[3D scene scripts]

--*--

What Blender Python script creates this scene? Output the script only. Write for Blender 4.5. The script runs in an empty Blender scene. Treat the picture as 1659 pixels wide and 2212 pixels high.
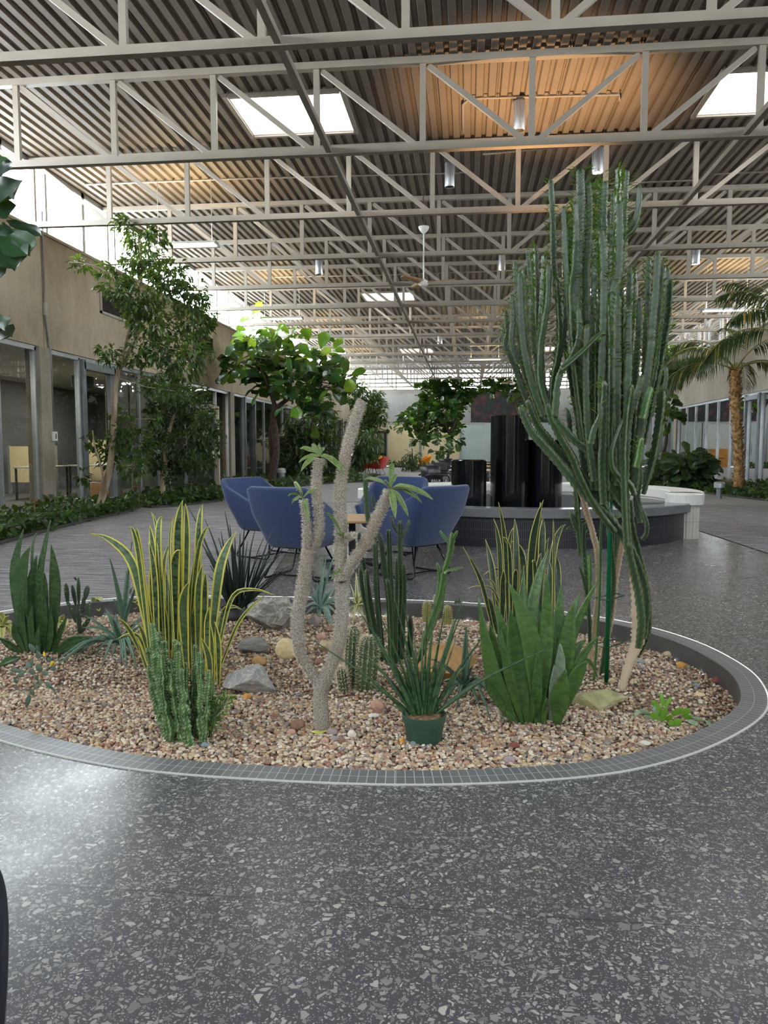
import bpy, bmesh, math, random
import numpy as np
from mathutils import Vector, Matrix, noise as mnoise
from mathutils.geometry import tessellate_polygon
S = bpy.context.scene
COL = S.collection
R = random.Random(7)
PI = math.pi

# ---------------------------------------------------------------- camera, sky, exposure
CAM_H = 1.15
FPX = 1660.0
cam_d = bpy.data.cameras.new('camera'); cam = bpy.data.objects.new('camera', cam_d); COL.objects.link(cam)
cam_d.sensor_fit = 'AUTO'; cam_d.sensor_width = 36.0; cam_d.lens = FPX / 2212.0 * 36.0
cam_d.clip_start = 0.05; cam_d.clip_end = 300
_pitch = math.atan((1106 - 970) / FPX); _yaw = math.atan(182 * math.cos(_pitch) / FPX)
cam.location = (0, 0, CAM_H); cam.rotation_euler = (PI / 2 - _pitch, 0, _yaw)
S.camera = cam
S.view_settings.view_transform = 'Standard'; S.view_settings.look = 'None'
S.view_settings.gamma = 1.0; S.view_settings.use_curve_mapping = False
S.view_settings.exposure = 1.9
w = bpy.data.worlds.new('sky'); S.world = w; w.use_nodes = True
_bg = w.node_tree.nodes['Background']
_bg.inputs[0].default_value = (0.92, 0.96, 1.0, 1); _bg.inputs[1].default_value = 8.0
cy = S.cycles
try:
    cy.use_denoising = True; cy.max_bounces = 7; cy.diffuse_bounces = 4; cy.glossy_bounces = 4
    cy.transparent_max_bounces = 16; cy.transmission_bounces = 4
    cy.caustics_reflective = False; cy.caustics_refractive = False
    cy.sample_clamp_indirect = 6.0
except Exception as e:
    print(e)

def portal(name, loc, rot, sx, sy):
    """marks a window opening so that the sky behind it is sampled well"""
    d = bpy.data.lights.new(name, 'AREA'); d.shape = 'RECTANGLE'; d.size = sx; d.size_y = sy
    try: d.cycles.is_portal = True
    except Exception: d.is_portal = True
    o = bpy.data.objects.new(name, d); COL.objects.link(o); o.location = loc; o.rotation_euler = rot
    return o
portal('daylight_left', (-7.62, 20.5, 5.56), (0, -PI / 2, 0), 1.1, 61)
portal('daylight_right', (9.12, 20.5, 5.56), (0, PI / 2, 0), 1.1, 61)
portal('daylight_back', (0.75, 51.12, 5.56), (-PI / 2, 0, 0), 16.4, 1.1)
portal('daylight_front', (0.75, -9.62, 5.56), (PI / 2, 0, 0), 16.4, 1.1)
SKY_Y = [-15.65 + 13.7 * k for k in range(1, 5)]          # skylights in two rows
for _y in SKY_Y:
    for _x in (-2.61, 4.12):
        portal('daylight_top', (_x, _y + 13.6 - 13.7, 6.66), (0, 0, 0), 1.5, 1.25)

# ---------------------------------------------------------------- pixel helper: a photo pixel at a given depth -> place in the hall
_fw = Vector((-math.sin(_yaw) * math.cos(_pitch), math.cos(_yaw) * math.cos(_pitch), -math.sin(_pitch)))
_rt = Vector((math.cos(_yaw), math.sin(_yaw), 0)); _up = _rt.cross(_fw)
def ray(x, y): return _fw * FPX + _rt * (x - 829.5) - _up * (y - 1106.0)
def G(x, y, z=0.0):
    r = ray(x, y); return Vector((0, 0, CAM_H)) + r * ((z - CAM_H) / r.z)
def P(x, y, Y):
    r = ray(x, y); return Vector((0, 0, CAM_H)) + r * (Y / r.y)
def PX(Y): return Y / FPX          # metres per pixel at depth Y (about)

# ---------------------------------------------------------------- materials
def lin(c):
    out = []
    for v in c[:3]:
        v = v / 255.0
        out.append(v / 12.92 if v <= 0.04045 else ((v + 0.055) / 1.055) ** 2.4)
    return (out[0], out[1], out[2], 1.0)
class NT:
    def __init__(s, name):
        s.m = bpy.data.materials.new(name); s.m.use_nodes = True
        s.t = s.m.node_tree; s.n = s.t.nodes; s.l = s.t.links
        s.b = s.n['Principled BSDF']; s.out = s.n['Material Output']; s._c = {}
    def co(s, kind='Object'):
        if 'tc' not in s._c: s._c['tc'] = s.n.new('ShaderNodeTexCoord')
        return s._c['tc'].outputs[kind]
    def isl(s):
        if 'g' not in s._c: s._c['g'] = s.n.new('ShaderNodeNewGeometry')
        return s._c['g'].outputs['Random Per Island']
    def mapping(s, scale=(1, 1, 1), kind='Object', rot=(0, 0, 0), loc=(0, 0, 0)):
        m = s.n.new('ShaderNodeMapping'); s.l.new(s.co(kind), m.inputs[0])
        m.inputs['Scale'].default_value = scale; m.inputs['Rotation'].default_value = rot; m.inputs['Location'].default_value = loc
        return m.outputs[0]
    def noise(s, scale, detail=3, vec=None, rough=.55, dist=0):
        n = s.n.new('ShaderNodeTexNoise'); n.inputs['Scale'].default_value = scale; n.inputs['Detail'].default_value = detail
        n.inputs['Roughness'].default_value = rough; n.inputs['Distortion'].default_value = dist
        s.l.new(vec if vec is not None else s.co(), n.inputs['Vector']); return n.outputs['Fac']
    def voro(s, scale, feat='F1', vec=None, out='Distance', rnd=1.0):
        n = s.n.new('ShaderNodeTexVoronoi'); n.feature = feat; n.inputs['Scale'].default_value = scale; n.inputs['Randomness'].default_value = rnd
        s.l.new(vec if vec is not None else s.co(), n.inputs['Vector']); return n.outputs[out]
    def wave(s, scale, vec=None, direction='X', dist=0, detail=2, dscale=1):
        n = s.n.new('ShaderNodeTexWave'); n.bands_direction = direction; n.inputs['Scale'].default_value = scale
        n.inputs['Distortion'].default_value = dist; n.inputs['Detail'].default_value = detail; n.inputs['Detail Scale'].default_value = dscale
        s.l.new(vec if vec is not None else s.co(), n.inputs['Vector']); return n.outputs['Fac']
    def ramp(s, fac, stops, interp='LINEAR'):
        n = s.n.new('ShaderNodeValToRGB'); s.l.new(fac, n.inputs[0]); n.color_ramp.interpolation = interp
        e = n.color_ramp.elements
        while len(e) < len(stops): e.new(0.5)
        for i, (p, c) in enumerate(stops):
            e[i].position = p; e[i].color = lin(c) if isinstance(c, (tuple, list)) else (c, c, c, 1)
        return n.outputs[0]
    def mix(s, a, b, fac, blend='MIX'):
        n = s.n.new('ShaderNodeMix'); n.data_type = 'RGBA'; n.blend_type = blend
        for idx, v in ((6, a), (7, b)):
            if isinstance(v, (tuple, list)): n.inputs[idx].default_value = lin(v)
            else: s.l.new(v, n.inputs[idx])
        if isinstance(fac, (int, float)): n.inputs[0].default_value = fac
        else: s.l.new(fac, n.inputs[0])
        return n.outputs[2]
    def math(s, op, a, b=None):
        n = s.n.new('ShaderNodeMath'); n.operation = op
        for i, v in enumerate((a, b)):
            if v is None: continue
            if isinstance(v, (int, float)): n.inputs[i].default_value = v
            else: s.l.new(v, n.inputs[i])
        return n.outputs[0]
    def base(s, c):
        if isinstance(c, (tuple, list)): s.b.inputs['Base Color'].default_value = lin(c)
        else: s.l.new(c, s.b.inputs['Base Color'])
    def set(s, **k):
        for kk, v in k.items():
            nm = {'rough': 'Roughness', 'metal': 'Metallic', 'spec': 'Specular IOR Level', 'coat': 'Coat Weight', 'coat_r': 'Coat Roughness', 'sheen': 'Sheen Weight', 'sub': 'Subsurface Weight'}[kk]
            if isinstance(v, (int, float)): s.b.inputs[nm].default_value = v
            else: s.l.new(v, s.b.inputs[nm])
    def bump(s, h, strength=.3, dist=.01):
        n = s.n.new('ShaderNodeBump'); n.inputs['Strength'].default_value = strength; n.inputs['Distance'].default_value = dist
        s.l.new(h, n.inputs['Height']); s.l.new(n.outputs[0], s.b.inputs['Normal'])
def M(name, c1, c2=None, scale=8, rough=.5, metal=0, bump=0, bscale=None, spec=.5, isl=False, detail=3, vec=None, coat=0, lo=.35, hi=.65):
    t = NT(name)
    if c2 is None: t.base(c1)
    else:
        f = t.isl() if isl else t.noise(scale, detail, t.mapping(vec) if vec else None)
        t.base(t.ramp(f, [(0.0 if isl else lo, c1), (1.0 if isl else hi, c2)]))
    t.set(rough=rough, metal=metal, spec=spec, coat=coat)
    if bump: t.bump(t.noise(bscale or scale, 3), bump, .01)
    return t.m
def emit(name, c, strength):
    t = NT(name); t.base(c); t.b.inputs['Emission Color'].default_value = lin(c); t.b.inputs['Emission Strength'].default_value = strength
    return t.m

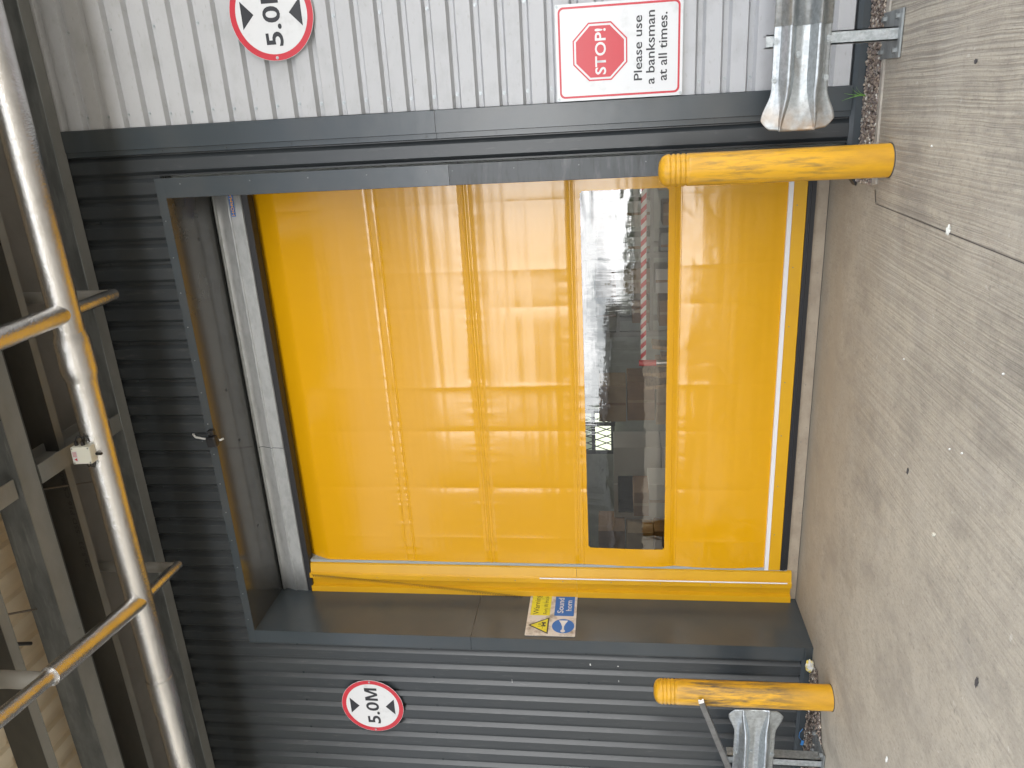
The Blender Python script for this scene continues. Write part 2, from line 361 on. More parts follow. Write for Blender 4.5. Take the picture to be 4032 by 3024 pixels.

--*--

◆ **Aim**
All lines holding the word "Python" should be picked out and copied.

◆ **Response to the task**
What Blender Python script creates this scene? Output the script only. Write for Blender 4.5. The script runs in an empty Blender scene. Treat the picture as 1659 pixels wide and 2212 pixels high.
The Blender Python script for this scene continues. Write part 2, from line 361 on. More parts follow. Write for Blender 4.5. Take the picture to be 4032 by 3024 pixels.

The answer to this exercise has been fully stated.